## WORK TO BE COMPLETED:
Retype nothing but the lines from the start of the material up to and including the line with "S.camera = cam". Pictures don't belong in the copy.

## RAW DATA:

%%

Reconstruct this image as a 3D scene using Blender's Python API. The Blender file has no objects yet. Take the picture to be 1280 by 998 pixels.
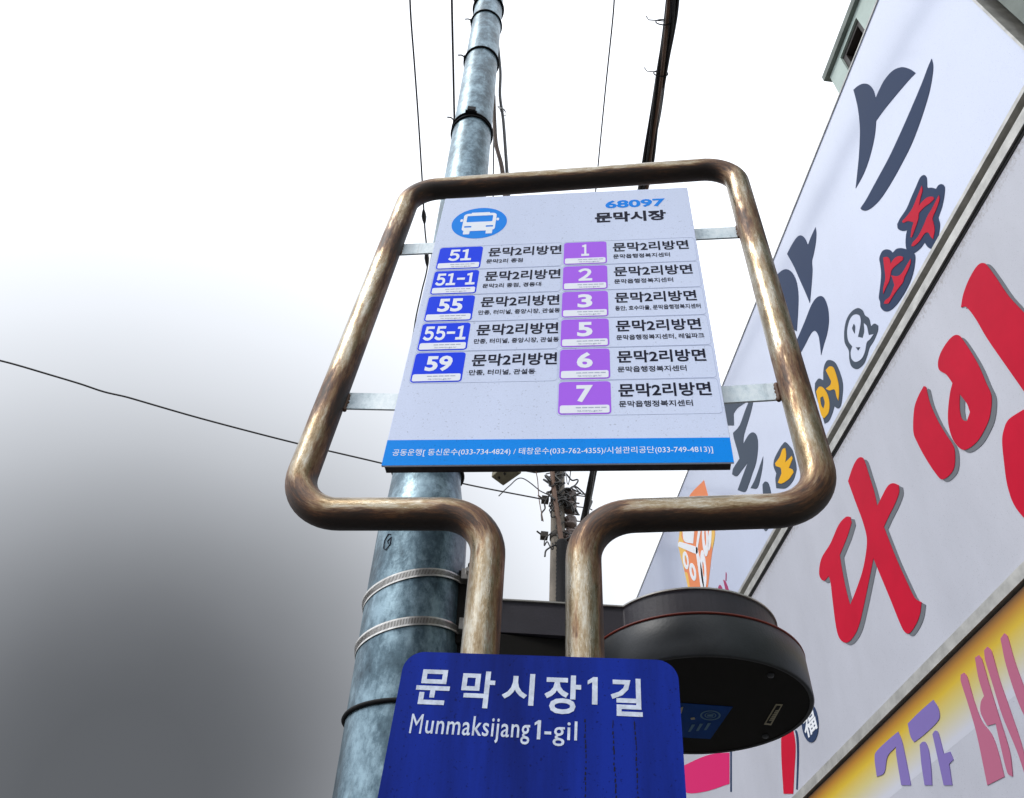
import bpy, bmesh, math, random
from mathutils import Vector, Matrix, noise
random.seed(7)
S = bpy.context.scene
COL = S.collection
PI = math.pi

# ------------------------------------------------------------------ camera
F = 1003.7                                   # focal length in photo pixels (photo is 1280 x 998)
v_ = Vector((70, 989, -F)).normalized()      # world up seen from the camera
h_ = Vector((-150, -1008, -F)); h_ = (h_ - v_ * h_.dot(v_)).normalized()   # along the street
r_ = h_.cross(v_)
RW = Matrix((r_, h_, v_))                    # camera -> world
EYE = Vector((0, 0, 1.6))
cam_d = bpy.data.cameras.new('camera'); cam = bpy.data.objects.new('camera', cam_d); COL.objects.link(cam)
cam.matrix_world = Matrix.Translation(EYE) @ RW.to_4x4()
cam_d.sensor_fit = 'HORIZONTAL'; cam_d.sensor_width = 36; cam_d.lens = 36 * F / 1280
cam_d.clip_start = 0.05; cam_d.clip_end = 2000
S.camera = cam

# ------------------------------------------------------------------ overcast daylight
SUN_EL, SUN_AZ = math.radians(52), math.radians(-118)      # azimuth from +Y (street) towards +X
w = bpy.data.worlds.new('World'); S.world = w; w.use_nodes = True
nt = w.node_tree; N = nt.nodes; L = nt.links
for n in list(N): N.remove(n)
def wn(t, **k):
    n = N.new(t)
    for a, b in k.items(): setattr(n, a, b)
    return n
out = wn('ShaderNodeOutputWorld'); bg = wn('ShaderNodeBackground'); bg.inputs['Strength'].default_value = 0.1
sky = wn('ShaderNodeTexSky', sky_type='NISHITA'); sky.sun_disc = False
sky.sun_elevation = SUN_EL; sky.sun_rotation = SUN_AZ
tc = wn('ShaderNodeTexCoord')
# cloud deck: bright overhead, added vignette darkening painted into the sky low on the open side
dark_dir = RW @ Vector((130 - 640, 499 - 985, -F)); dark_dir.normalize()
dp = wn('ShaderNodeVectorMath', operation='DOT_PRODUCT'); dp.inputs[1].default_value = dark_dir
L.new(tc.outputs['Generated'], dp.inputs[0])
nz = wn('ShaderNodeTexNoise'); nz.inputs['Scale'].default_value = 1.3; nz.inputs['Detail'].default_value = 6; nz.inputs['Roughness'].default_value = .45
L.new(tc.outputs['Generated'], nz.inputs['Vector'])
ns = wn('ShaderNodeMath', operation='MULTIPLY_ADD'); ns.inputs[1].default_value = .04; ns.inputs[2].default_value = -.02
L.new(nz.outputs['Fac'], ns.inputs[0])
ad = wn('ShaderNodeMath', operation='ADD'); L.new(dp.outputs['Value'], ad.inputs[0]); L.new(ns.outputs[0], ad.inputs[1])
mr = wn('ShaderNodeValToRGB'); cr = mr.color_ramp
cr.interpolation = 'B_SPLINE'
cr.elements[0].position = .70; cr.elements[0].color = (1, 1, 1, 1)
cr.elements[1].position = 1.0; cr.elements[1].color = (.062, .062, .062, 1)
for p, c in ((.77, .84), (.82, .68), (.87, .57), (.905, .46), (.935, .34), (.96, .22), (.982, .125)):
    e = cr.elements.new(p); e.color = (c, c, c, 1)
L.new(ad.outputs[0], mr.inputs['Fac'])
cl = wn('ShaderNodeMix', data_type='RGBA', blend_type='MULTIPLY'); cl.inputs[0].default_value = 1
L.new(mr.outputs['Color'], cl.inputs[6]); cl.inputs[7].default_value = (14.6, 15.2, 16.2, 1)
mx = wn('ShaderNodeMix', data_type='RGBA'); mx.inputs[0].default_value = .975
L.new(sky.outputs['Color'], mx.inputs[6]); L.new(cl.outputs[2], mx.inputs[7])
L.new(mx.outputs[2], bg.inputs['Color']); L.new(bg.outputs[0], out.inputs['Surface'])
sun_d = bpy.data.lights.new('sun', 'SUN'); sun = bpy.data.objects.new('sun', sun_d); COL.objects.link(sun)
sun_d.energy = 1.5; sun_d.angle = math.radians(14); sun_d.color = (1, .96, .9)
sdir = Vector((math.sin(SUN_AZ) * math.cos(SUN_EL), math.cos(SUN_AZ) * math.cos(SUN_EL), math.sin(SUN_EL)))
sun.rotation_euler = sdir.to_track_quat('Z', 'Y').to_euler(); sun.location = (-6, -3, 12)
S.view_settings.view_transform = 'Standard'; S.view_settings.look = 'None'
S.view_settings.exposure = 0.12; S.view_settings.gamma = 1; S.view_settings.use_curve_mapping = False

# ------------------------------------------------------------------ measuring helpers: a pixel's ray meets a real plane
def ray(x, y): return RW @ Vector((x - 640, 499 - y, -F))
def on_x(x, y, X): d = ray(x, y); return EYE + d * (X / d.x)
def on_y(x, y, Y): d = ray(x, y); return EYE + d * (Y / d.y)
def on_z(x, y, Z): d = ray(x, y); return EYE + d * ((Z - EYE.z) / d.z)

# ------------------------------------------------------------------ materials
def mat(name, col, rough=.5, metal=0.0, spec=.5, bump=0, bscale=40, var=.0, vscale=6, coat=0):
    m = bpy.data.materials.new(name); m.use_nodes = True; t = m.node_tree; b = t.nodes['Principled BSDF']
    b.inputs['Base Color'].default_value = (*col, 1); b.inputs['Roughness'].default_value = rough
    b.inputs['Metallic'].default_value = metal; b.inputs['Specular IOR Level'].default_value = spec
    b.inputs['Coat Weight'].default_value = coat
    if name.endswith(('_ink', '_vinyl')) or name.startswith(('badge', 'film', 'sticker', 'plate', 'vinyl', 'strip', 'board')): b.inputs['Specular IOR Level'].default_value = .06
    if var or bump:
        c = t.nodes.new('ShaderNodeTexCoord'); n = t.nodes.new('ShaderNodeTexNoise')
        n.inputs['Scale'].default_value = vscale; n.inputs['Detail'].default_value = 6; n.inputs['Roughness'].default_value = .6
        t.links.new(c.outputs['Object'], n.inputs['Vector'])
        r = t.nodes.new('ShaderNodeValToRGB'); r.color_ramp.elements[0].position = .3; r.color_ramp.elements[1].position = .7
        r.color_ramp.elements[0].color = (*[x * (1 - var) for x in col], 1); r.color_ramp.elements[1].color = (*[min(1, x * (1 + var * .6)) for x in col], 1)
        t.links.new(n.outputs['Fac'], r.inputs['Fac']); t.links.new(r.outputs['Color'], b.inputs['Base Color'])
        if bump:
            n2 = t.nodes.new('ShaderNodeTexNoise'); n2.inputs['Scale'].default_value = bscale; n2.inputs['Detail'].default_value = 4
            t.links.new(c.outputs['Object'], n2.inputs['Vector'])
            bp = t.nodes.new('ShaderNodeBump'); bp.inputs['Strength'].default_value = bump; bp.inputs['Distance'].default_value = .004
            t.links.new(n2.outputs['Fac'], bp.inputs['Height']); t.links.new(bp.outputs['Normal'], b.inputs['Normal'])
    return m

def nodes(m): t = m.node_tree; return t, t.nodes, t.links, t.nodes['Principled BSDF']
def ramp(t, pts):
    r = t.nodes.new('ShaderNodeValToRGB'); e = r.color_ramp.elements
    e[0].position, e[0].color = pts[0][0], (*pts[0][1], 1); e[1].position, e[1].color = pts[-1][0], (*pts[-1][1], 1)
    for p, c in pts[1:-1]: q = e.new(p); q.color = (*c, 1)
    return r
def tex(t, kind, scale, vec=None, stretch=None, detail=5, rough=.55):
    c = t.nodes.new('ShaderNodeTexCoord'); src = c.outputs['Object']
    if stretch:
        mp = t.nodes.new('ShaderNodeMapping'); mp.inputs['Scale'].default_value = stretch
        t.links.new(src, mp.inputs['Vector']); src = mp.outputs['Vector']
    n = t.nodes.new(kind); n.inputs['Scale'].default_value = scale
    if kind == 'ShaderNodeTexNoise': n.inputs['Detail'].default_value = detail; n.inputs['Roughness'].default_value = rough
    t.links.new(src, n.inputs['Vector']); return n
def mixc(t, fac, a, b, blend='MIX'):
    m = t.nodes.new('ShaderNodeMix'); m.data_type = 'RGBA'; m.blend_type = blend
    if isinstance(fac, float): m.inputs[0].default_value = fac
    else: t.links.new(fac, m.inputs[0])
    for i, s in ((6, a), (7, b)):
        if isinstance(s, tuple): m.inputs[i].default_value = (*s, 1)
        else: t.links.new(s, m.inputs[i])
    return m.outputs[2]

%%

## FINISHED ANSWER:
Reconstruct this image as a 3D scene using Blender's Python API. The Blender file has no objects yet. Take the picture to be 1280 by 998 pixels.
import bpy, bmesh, math, random
from mathutils import Vector, Matrix, noise
random.seed(7)
S = bpy.context.scene
COL = S.collection
PI = math.pi

# ------------------------------------------------------------------ camera
F = 1003.7                                   # focal length in photo pixels (photo is 1280 x 998)
v_ = Vector((70, 989, -F)).normalized()      # world up seen from the camera
h_ = Vector((-150, -1008, -F)); h_ = (h_ - v_ * h_.dot(v_)).normalized()   # along the street
r_ = h_.cross(v_)
RW = Matrix((r_, h_, v_))                    # camera -> world
EYE = Vector((0, 0, 1.6))
cam_d = bpy.data.cameras.new('camera'); cam = bpy.data.objects.new('camera', cam_d); COL.objects.link(cam)
cam.matrix_world = Matrix.Translation(EYE) @ RW.to_4x4()
cam_d.sensor_fit = 'HORIZONTAL'; cam_d.sensor_width = 36; cam_d.lens = 36 * F / 1280
cam_d.clip_start = 0.05; cam_d.clip_end = 2000
S.camera = cam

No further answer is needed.